ROLLING FORK, Miss. (WJTV) – The impact of Friday night’s tornadoes will permanently affect the landscape of Mississippi, particularly the town of Rolling Fork.
I’ve done lots of stories in Rolling Fork. What I remember is that the town is full of friendly people. It’s a town with a great sense of humor. From Lee Washington’s creations he makes out of worn-out cotton picker spindles to the Great Delta Bear Affair celebrating Teddy Roosevelt and the teddy bear.
If you’re from Mississippi, the town’s name, Rolling Fork, isn’t particularly unusual. It’s what we’ve always called the place. The name is sounds odd to people who’ve never heard it before. The name comes because Deer Creek runs through Rolling Fork. In the middle of town, Rolling Fork Creek “forks” off of Deer Creek. It must have had some current in it at some point in time. It was named for its “rolling” swift waters.
It amazed me how few things in Rolling Fork I never took pictures of for the number of times I’ve been there. Of course, I never knew this would happen. There’s the Great Delta Bear Affair. They always create a new carving of a bear or Teddy Roosevelt or a combination of the two during the all-day festival every fall. That’s where I first saw Lee Washington’s cotton picker art creations. He has a gallery and shop in Rolling Fork now. The gallery’s porch was torn off by the tornado. The metal shop out back was flattened.

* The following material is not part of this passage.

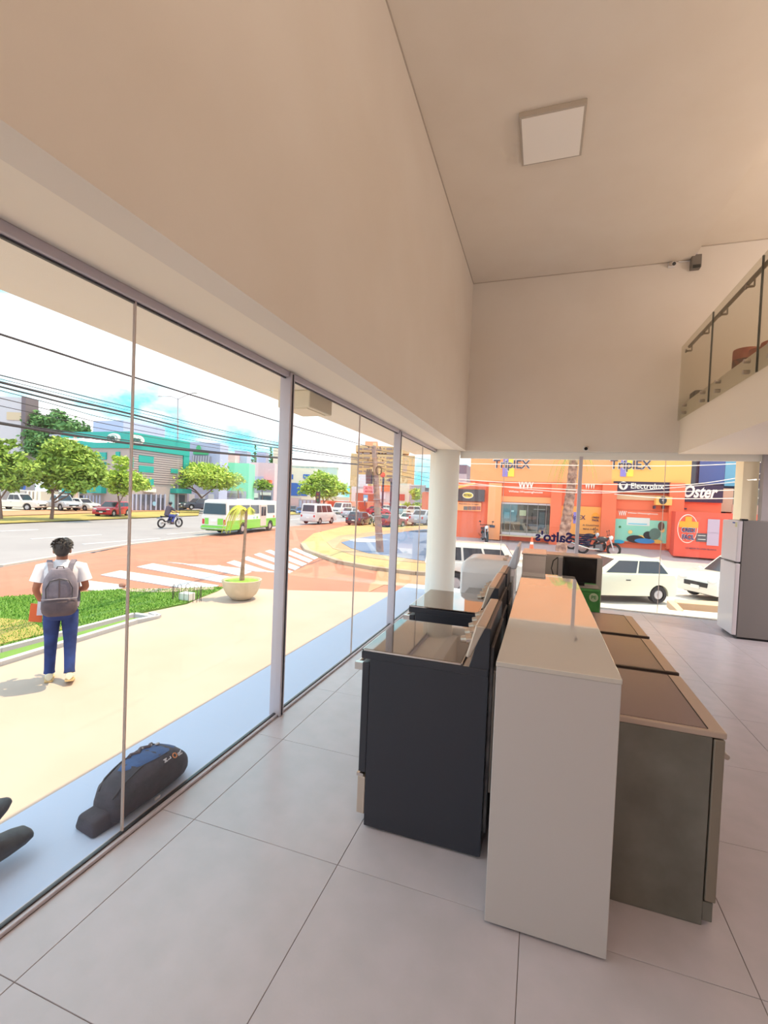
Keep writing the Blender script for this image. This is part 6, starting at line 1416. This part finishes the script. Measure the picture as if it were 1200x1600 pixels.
b = G(592, 822); motorbike('motorcycle right of the brown utility pole in the traffic', b, (.3, 1), M_trim, 1.15)
rider('rider in dark blue on the motorcycle right of the brown utility pole', b, (.3, 1), (58, 62, 104), (70, 62, 80), True, 1.15)
def wz(y): return -.80+(.92)*(y-23.9)/5.1
for px, y, hd, lb, sc in (((757, 836), 26.2, (.3, -1), 'motorcycle parked by the left pillar of the orange shop', 1.0), ((934, 857), 25.2, (1, -.25), 'black motorcycle parked right of the far mullion', 1.05), ((914, 856), 25.9, (1, -.2), 'second motorcycle parked behind the palm trunk', 1.0)):
    p = ony(px[0], px[1], y); p.z = wz(y)+.0
    motorbike(lb, p, hd, mat('bike_dark', (52, 48, 58), .35), sc, 'motorcycles parked at the orange shop')
for px, y, lb in (((831, 845), 25.0, 'orange bollard in front of the shop entrance'), ((945, 840), 26.0, 'orange cone behind the parked motorcycle')):
    p = ony(px[0], px[1], y); p.z = wz(y)
    t = thing('traffic_cone', lb, 'cone', p); MB().bx(-.16, .16, -.16, .16, 0, .04).build('base', M_or1, t); MB().cyl((0, 0, .04), (0, 0, .75), .12, .04, n=14).build('cone', M_or1, t, smooth=True); MB().cyl((0, 0, .38), (0, 0, .50), .088, .073, n=14).build('band', M_lw, t, smooth=True)

# ---------------------------------------------------------------- added unseen fill lights aimed up, brightening the room beyond its daylight
for k_, (x, y, z, e_) in enumerate(((.2, -1.2, 3.4, 40), (5.2, 1.5, 4.3, 46), (5.2, 6.0, 4.3, 40))):
    L = D.lights.new('fill_up', 'AREA'); L.shape = 'SQUARE'; L.size = 1.4; L.energy = e_; L.color = (1, .96, .94)
    o = D.objects.new('fill_up', L); C.objects.link(o); o.location = (x, y, z); o.rotation_euler = (math.pi, 0, 0)
# added unseen fill lights under the mezzanine, brightening the far right
for k_, (x, y, e_) in enumerate(((4.6, 6.9, 38), (5.6, 3.2, 12))):
    L = D.lights.new('fill_under_mezzanine', 'AREA'); L.shape = 'SQUARE'; L.size = .6; L.energy = e_; L.color = (1, .95, .95)
    o = D.objects.new('fill_under_mezzanine', L); C.objects.link(o); o.location = (x, y, 2.72)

A lot of people remember the big house on the Indian Mound at Rolling Fork. The house survived. Helen Johnstone, the Bride of Annandale was supposed to have married Henry Vick, but he was killed in a duel and was buried at the Chapel of the Cross in Madison County. Helen marred the pastor of the church. They moved to Rolling Fork in the mid 1800s. They started a church and called it Chapel of the Cross, also. Its hundred-year-old brick sanctuary stood on Rolling Fork Creek. It was destroyed by the tornado.
Back to Rolling Fork Creek, there’s a foot bridge across the creek with a sign as you get onto the bridge. It says, “Love can bridge any gap.” That’s just what’s happening in Rolling Fork, Silver City, Black Hawk, Winona, Amory, Smithville and lots of other places where the tornado hit, right now. People who’d never heard of Roll Fork are coming here to help people they didn’t know get back on their feet again.